BitVM Bridge Prototype in Action
To demonstrate the prototype bridge in action, let’s take a look at some example transactions on Bitcoin signet.
Firstly, the peg-in transaction where the user locks their BTC:
Happy Path
In the optimal case (where the operator is honest), they front the BTC to the user in pegout_tx and then reclaim the funds (unchallenged) in happy_take_tx:
- pegout_tx: https://mempool.space/signet/tx/c3b7b647a09bacb02a1ba16e014b296f069883e18fa6ba6fe5ea6561639f9b54
- kick_off_tx: https://mempool.space/signet/tx/37d9cab98db5573c055e13ac280c0b7630c39d7e089ff4e96696c40c46c5a6f0
- happy_take_tx: https://mempool.space/signet/tx/f724e65d3bd9a414c8703453a94a9420c0a8f3a9349fe4ce7e51598c3381e5b8
Unhappy Path (with Successful Challenge)
When an operator tries to reclaim the BTC without a successful ZK proof a challenger can provide a disprove_tx which proves to BitVM that the assert_tx was invalid:
- pegout_tx: https://mempool.space/signet/tx/c14d8afa983d25a20d9576c139b867ec5eb75bfdeb22fcb0e2b278d8f2fc1b41
- kick_off_tx: https://mempool.space/signet/tx/9d023f3fc45b60ec3a5fa96cf7bf0c456f4d949bae4600efe2f45880579f65da
- challenge_tx: https://mempool.space/signet/tx/9420c8076c0bf642be39dc88ca632a90594c8303e9447085bdf3eb312d50352e
- assert_tx: https://mempool.space/signet/tx/dcb324e02f617fe511dec49b0cebce34fc9da31522e183791f7405d4bc265767
- disprove_tx: https://mempool.space/signet/tx/014f501fca5545ac8a17d8e5f9af3817b814a27aa2ef4ea10a76a4363a685d07
Unhappy Path (with Unsuccessful Challenge)

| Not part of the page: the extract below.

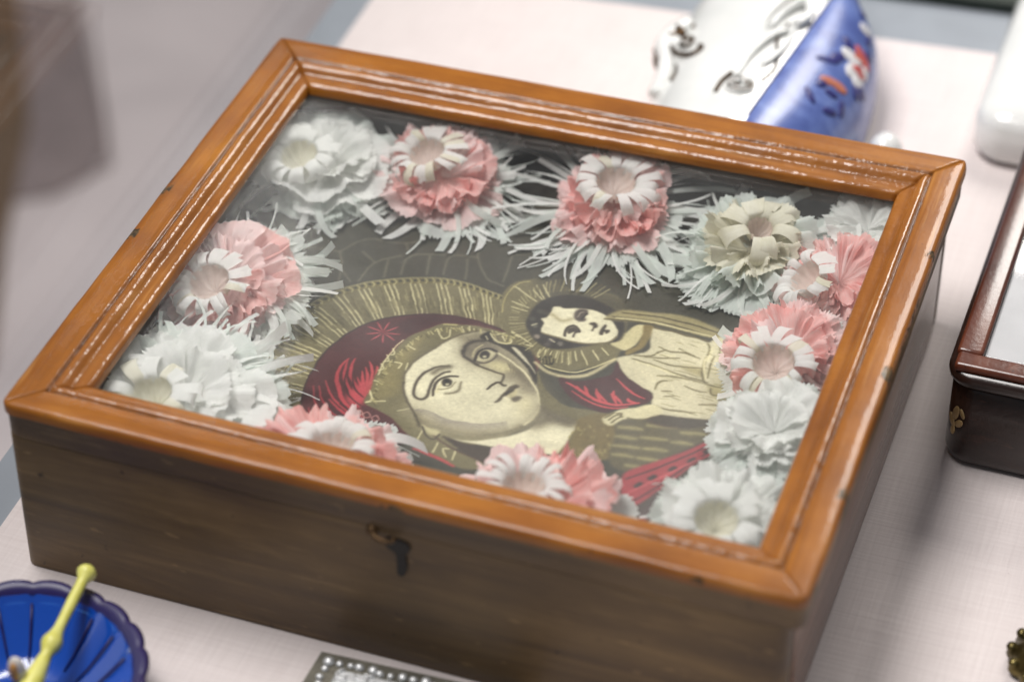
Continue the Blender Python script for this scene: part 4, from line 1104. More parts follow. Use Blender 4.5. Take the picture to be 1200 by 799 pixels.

If an operator is challenged on a valid peg-out they provide an assert_tx which cannot be disproven. They then reclaim the funds in unhappy_take_tx:
- pegout_tx: https://mempool.space/signet/tx/d9d00da9633febfd7ab551267782a747eaef0547faf437e3e06ecf57012ca6e6
- kick_off_tx: https://mempool.space/signet/tx/63d86bc55ee8005d698bb8a9b77cac177e947d9a6ad23b23371216df7def7984
- challenge_tx: https://mempool.space/signet/tx/47e90712093d7e5360fb8cf877ee190a6d4a4406597dda497aac5d799a42fdb2
- assert_tx: https://mempool.space/signet/tx/75786e0ea56e942439eedcc140acafb1682b32bb958062b780ef851039da586b
- unhappy_take_tx: https://mempool.space/signet/tx/8a6d87b634713f2038f0cf795f4bd4574af052ebecd6d01e8cfc2d8532369404
Next Development Steps
The current prototype still has a few limitations, being under development. Next steps leading up to a pre-launch testnet release:
- Add Bitcoin finality checks via Babylon, including a ZK light client to correctly verify this on Bitcoin.
- Integrate with BOB Bridge and Stake to improve UX, hiding complexity from users.
- There are some practical limitations of posting some commitments on-chain due to size constraints (i.e., currently the assert tx lacks data commitments). We are looking into this with Fiamma.
- Fine tuning economics to ensure operators are paid fairly and are incentivised to operate the BitVM bridge.